Vacation season has been in full swing and Americans are on the road. Gasoline has not been $4 a gallon, as people feared it would be back in February when oil was above $100 a barrel. You can pull your fifth wheel into the campground, take that new boat for a spin on a smooth-as-glass lake in Maine, spot American eagles while on a cruise in Alaska. These are the fruits of a healthy oil and gas industry. No prohibitive prices. No fuel shortages.

Maybe it is a good thing that the U.S. has no formal energy policy. There is the Energy Policy Act of 2005, signed into law by President George W. Bush. Not much but hot air since then—and a lot of hot air now blowing on the presidential campaign trail about U.S. energy policy.

It is not the politicians who have made this plentiful energy possible. The free market has done its job, freeing up U.S. producers to do what was recently unthinkable: uncover a century’s supply of natural gas, and increase domestic oil production.

Since last October, U.S. oil output has risen 6% to reach 6 million barrels a day—a level not seen since 1998, according to the U.S. Energy Information Administration. The sources of this happy news are wells in the Bakken, Eagle Ford and deepwater Gulf of Mexico.

Early data from the EIA show that the Bakken and Eagle Ford combined have already reached 1.23 million barrels of oil a day. During the recent $1.7-billion Central Gulf of Mexico lease sale, Statoil alone bid $157 million to win a single block that it apparently wanted badly.

So this summer, let’s remember to let the free market reign.

When you do, this is what you get: North Dakota surpassing Alaska in oil production. In April, it produced 18.2 million barrels of oil, a vast increase from 10.5 million in the same period in 2011. In May, Texas produced an estimated 33 million barrels of oil and 540,627,465 thousand cubic feet of gas-well gas. In June the state issued another 1,950 drilling permits.

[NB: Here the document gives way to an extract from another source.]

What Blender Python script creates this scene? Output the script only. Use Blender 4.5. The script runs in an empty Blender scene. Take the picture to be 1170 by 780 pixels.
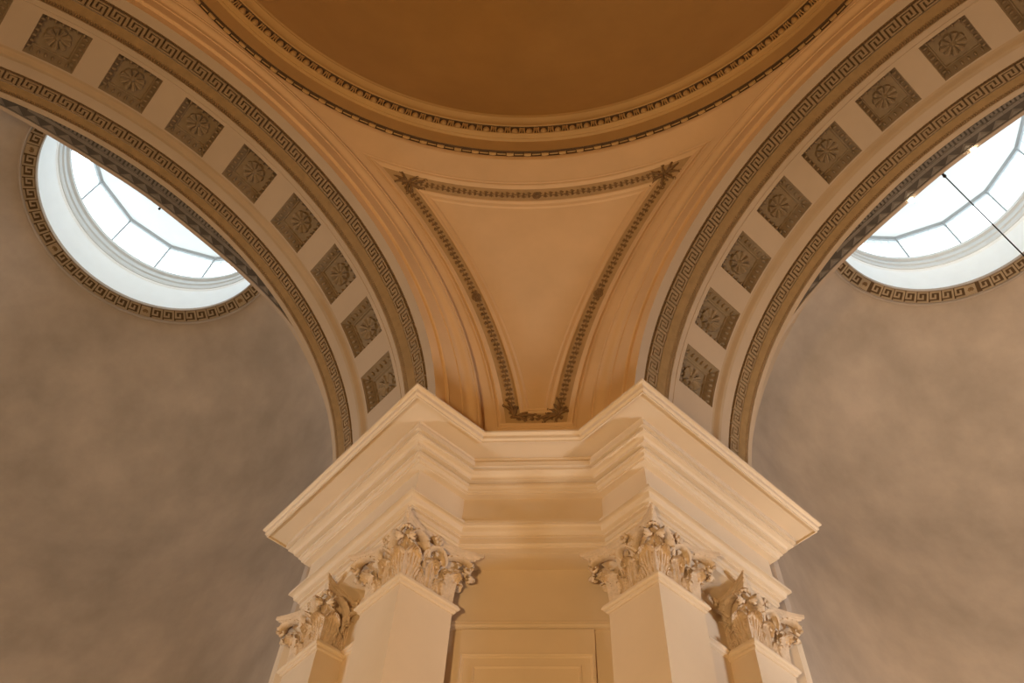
import bpy, math, random
import numpy as np
from mathutils import Matrix, Vector

random.seed(7)
C = bpy.context.scene.collection
S2 = math.sqrt(.5)

# ------------------------------------------------------------------ camera
cam_d = bpy.data.cameras.new('camera'); cam = bpy.data.objects.new('camera', cam_d); C.objects.link(cam)
fw = Vector((-.06224, .5452, .836)); rt = Vector((.99779, .0535, .03939)); up = Vector((.02325, -.8366, .54732))
mw = Matrix((( rt.x, up.x, -fw.x, .38825), (rt.y, up.y, -fw.y, .99943), (rt.z, up.z, -fw.z, -7.25143), (0, 0, 0, 1)))
cam.matrix_world = mw
cam_d.sensor_width = 36; cam_d.lens = 36 * 975.3 / 1170; cam_d.clip_end = 200
bpy.context.scene.camera = cam

# ------------------------------------------------------------------ light
W = bpy.data.worlds.new('sky'); bpy.context.scene.world = W; W.use_nodes = True
W.node_tree.nodes['Background'].inputs[0].default_value = (.93, .965, 1, 1)
W.node_tree.nodes['Background'].inputs[1].default_value = 3.8
vs = bpy.context.scene.view_settings
vs.view_transform = 'Standard'; vs.look = 'None'; vs.gamma = 1; vs.use_curve_mapping = False; vs.exposure = 0
bpy.context.scene.cycles.use_denoising = True
bpy.context.scene.cycles.max_bounces = 8; bpy.context.scene.cycles.diffuse_bounces = 5
bpy.context.scene.cycles.transparent_max_bounces = 12
bpy.context.scene.cycles.sample_clamp_indirect = 3
bpy.context.scene.cycles.use_adaptive_sampling = False

def area(name, loc, size, power, col, aim=None, portal=False, size_y=None, spread=None):
    d = bpy.data.lights.new(name, 'AREA'); d.size = size; d.energy = power; d.color = col
    if size_y: d.shape = 'RECTANGLE'; d.size_y = size_y
    if spread: d.spread = spread
    if portal: d.cycles.is_portal = True
    o = bpy.data.objects.new(name, d); C.objects.link(o); o.location = loc
    v = Vector(aim) - Vector(loc) if aim else Vector((0, 0, -1))
    o.rotation_euler = v.to_track_quat('-Z', 'Y').to_euler()
    return o

WARM = (1, .655, .30)
area('uplight_pier_left', (-4.5, 5.5, -6.8), .5, 28, WARM, (.3, 6.6, -.6))
area('uplight_pier_right', (4.5, 5.5, -6.8), .5, 40, WARM, (-.3, 6.6, -.6))
area('uplight_crossing', (-1.5, -1.1, -7.9), .5, 585, WARM, (0, 5.0, 2))
def UVZ(u, v, z): return Vector(((u - v) * S2, (u + v) * S2, z))
area('daylight_far_left', UVZ(-3.6, 9.8, -5.0), 1.2, 48, (.88, .94, 1), UVZ(4.2, 7.0, -.2), spread=math.radians(70))
area('daylight_far_right', UVZ(9.8, -3.6, -5.0), 1.2, 78, (.93, .95, 1), UVZ(7.0, 4.2, -1.4), spread=math.radians(70))
area('fill_left_arm', UVZ(0, 9.6, -8.4), 2.5, 210, (1, .82, .62), UVZ(.8, 15, -1), spread=math.radians(110))  # added fill to brighten the left arm wall, no fixture there
area('fill_right_arm', UVZ(9.6, 0, -8.4), 2.5, 700, (1, .82, .64), UVZ(15, .8, -1), spread=math.radians(110))  # added fill for the right arm wall, stronger than the left

# ------------------------------------------------------------------ materials
def mat(name, col, rough=.85, var=.10, scale=1.5, bump=.0, bscale=30., spec=.25, blotch=None):
    m = bpy.data.materials.new(name); m.use_nodes = True; nt = m.node_tree; n = nt.nodes; b = n['Principled BSDF']
    b.inputs['Roughness'].default_value = rough; b.inputs['Specular IOR Level'].default_value = spec
    tc = n.new('ShaderNodeTexCoord'); nz = n.new('ShaderNodeTexNoise'); nz.inputs['Scale'].default_value = scale
    nz.inputs['Detail'].default_value = 7; nz.inputs['Roughness'].default_value = .6
    nt.links.new(tc.outputs['Object'], nz.inputs['Vector'])
    r = n.new('ShaderNodeValToRGB'); r.color_ramp.elements[0].position = .3; r.color_ramp.elements[1].position = .7
    c2 = blotch or tuple(c * (1 - var) for c in col)
    r.color_ramp.elements[0].color = (*c2, 1); r.color_ramp.elements[1].color = (*[min(1, c * (1 + var)) for c in col], 1)
    nt.links.new(nz.outputs['Fac'], r.inputs['Fac']); nt.links.new(r.outputs['Color'], b.inputs['Base Color'])
    if bump:
        n2 = n.new('ShaderNodeTexNoise'); n2.inputs['Scale'].default_value = bscale; n2.inputs['Detail'].default_value = 4
        nt.links.new(tc.outputs['Object'], n2.inputs['Vector'])
        bp = n.new('ShaderNodeBump'); bp.inputs['Strength'].default_value = bump; bp.inputs['Distance'].default_value = .01
        nt.links.new(n2.outputs['Fac'], bp.inputs['Height']); nt.links.new(bp.outputs['Normal'], b.inputs['Normal'])
    return m
M = {}
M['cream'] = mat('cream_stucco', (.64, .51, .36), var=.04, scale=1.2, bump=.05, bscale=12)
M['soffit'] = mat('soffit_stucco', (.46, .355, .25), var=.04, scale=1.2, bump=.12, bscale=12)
M['pend'] = mat('ochre_stucco', (.67, .46, .255), var=.07, scale=.9, bump=.15, bscale=8)
M['ochre'] = mat('ochre_moulding', (.42, .305, .185), var=.06, scale=2)
M['dome'] = mat('dome_stucco', (.54, .35, .145), var=.08, scale=.6, bump=.15, bscale=6)
M['gold'] = mat('tan_ornament', (.29, .185, .08), var=.12, scale=9, rough=.7)
M['ground'] = mat('brown_ground', (.10, .06, .028), var=.15, scale=6, rough=.9)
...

That bad, eh? No thanks to the feds, but the oil and gas industry is sure doing its part to get us beyond the Great Recession.

If one waits on the government for any stimulus, one is likely to wait a long time. In New York, desperate for more jobs, debate continues on whether oil and gas companies will be allowed to frac gas wells in the state’s so-called Southern Tier—the scenic rural counties near the northern Pennsylvania border.

Regulators have had to wade through more than 60,000 public comments for and against hydraulic fracturing. Governor Andrew Cuomo’s decision on proposed drilling regulations from the New York Department of Environmental Conservation was supposed to come sometime this month.

It is the fashion these days to say that North America is the New Middle East. In terms of surging oil production, that may not be a stretch. New EIA administrator Adam Sieminski (who has covered the business for 40 years and most recently was the lead oil analyst with Deutsche Bank) now says the U.S. may be energy-independent by 2035.

But in the free markets of the U.S. and Canada, producers will eye the bottom line. They will produce their oil when it is economic to do so—they do not have to produce due to government dictates from above, or to fund social programs that they hope will quell civil unrest, as is the case in some Middle Eastern countries.

Still, the facts on the ground are startling. By the end of this year, North Dakota and Montana could be producing as much as 750,000 barrels per day from the Bakken and Three Forks plays. Texas, thanks to the Eagle Ford and all the rich Permian plays, will add 500,000 barrels of oil per day this year, and could do so again in 2013—and again in 2014, according to Ed Morse, managing director and global head of commodities research for Citigroup Global markets.

Oil is the next revolution, says Leonardo Maugeri in a June paper from the Belfer Center for Science and International Affairs, at Harvard’s Kennedy School. He says the world is not running out of oil but there are mounting problems in evaluating the new supply, which is likely to be underestimated.

Based on original, field-by-field analysis, he estimates that by 2002, the world could produce an additional 29 million barrels a day of oil and natural gas liquids, risk-adjusted. As horizontal frac methods spread worldwide to new fields and revive older ones, he adds, there could be a glut that leads to much lower oil prices.